Some call us ABCs (American born Chinese) others call us bananas and Twinkies (things that are yellow on the outside but white on the inside), the Cantonese call us "jook sing" (literally the bamboo pole that the farmer hoists over his shoulders to balance two baskets of goods). Regardless of the phrase, the implication is the same: someone who of Asian or Chinese descent, who looks Asian but doesn't inherently have Asian cultures, values, and traditions. Essentially people who look a certain way but have false advertisement all over them.

Regardless of the phrase there is at least a slight negative foreign connotation to them all. When I was growing up in the rough non-hipster side of Brooklyn that means the Hispanic, African-American, and Caucasian kids look at me and proclaimed me Chinese (although I potentially can be any other Asian race but it's the most common and largest in population, so at least they got that probability right) with my relatively sallow skin, slanted eyes, skinny and short body, and uncouth Asian accented English that comes with English as a Second Language. When I am visiting my family in Hong Kong and Guangdong they pronounce me American; assuming I don't speak fluent Cantonese, can't properly hold chopsticks to eat chicken feet at dim sum, not understand the slang floating around me, not accord respect to my elders, and to be fatter than everyone around me. Either way there is no winning because I am like a pentagonal object trying to simultaneously fit both a round hole and a square peg resulting in the classic Goldilocks syndrome: not quite this but not quite that.
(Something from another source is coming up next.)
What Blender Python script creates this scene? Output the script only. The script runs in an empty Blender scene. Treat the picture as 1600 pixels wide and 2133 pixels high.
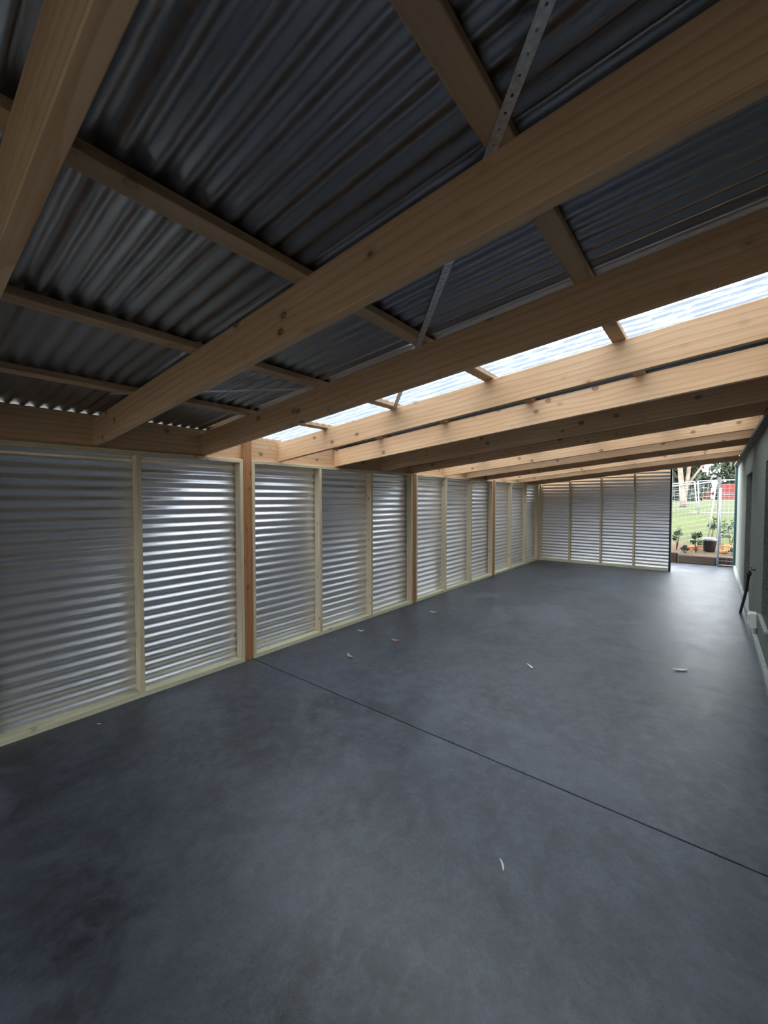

Immigrants are an admirable hardy bunch: only the grittiest can have the courage and determination to leave their homeland and go seek opportunities in a foreign land where they have no identity, no ties, no family, no friends, no money, no language capabilities, and often no skills. They seek and dream of wealth, education, opportunities, and success if not for themselves then for their progeny. However they don't realize this: there is no such thing as a free lunch. While the brave immigrant is willing to give up blood, sweat, and tears there is one thing they did not expect to lose: their culture.

So these immigrant family scratch their heads in confusion asking: why is my child not of my culture and their own heritage? How can they blithely give up such a rich and proud history to identify with foreign taste, culture, and values? How come we are literally and figuratively speaking different languages? What did I do wrong?

The truth nothing was done wrong by anyone. In coming to a different country, the culture is not the same. While proud expectations are high to preserve the homeland culture, when a child grows up in one culture at the parental home but another outside of the parental home what you get is a mishmash of all the things that make each unique.

So when my relatives and parents' friends compliment me on my fluent accentless Cantonese I proudly say I am a "jook sing" because I AM of two cultures: Asian and American. I am of two rich worlds: conservative-liberal, heterogenous-homogenous, inward-outward, independent-communal, peach-coconut, and the combinations are endless. I am neither basket #1 or basket #2 but rather the important tool that connects two entities. I see both the flaws and the beauties of two worlds and thus I can pick and choose what values, taste, and culture resonate with me because despite how we all look the same, we all have such different experiences.

Those who only see from one perspective cannot appreciate the differences that make the world dynamic, wonderful, and evolving. Those who only speak on language cannot fully appreciate the beauty and the struggle of syntax, grammar, and vocabulary that makes language unique; those who only eat one type of food may become bored of blandness more easily; and those who only associate with one type of people may not have the pleasant surprise of discovering the difference and universality of humanity at the same time.

So yes I'm a "jook sing" and I'm proud of it.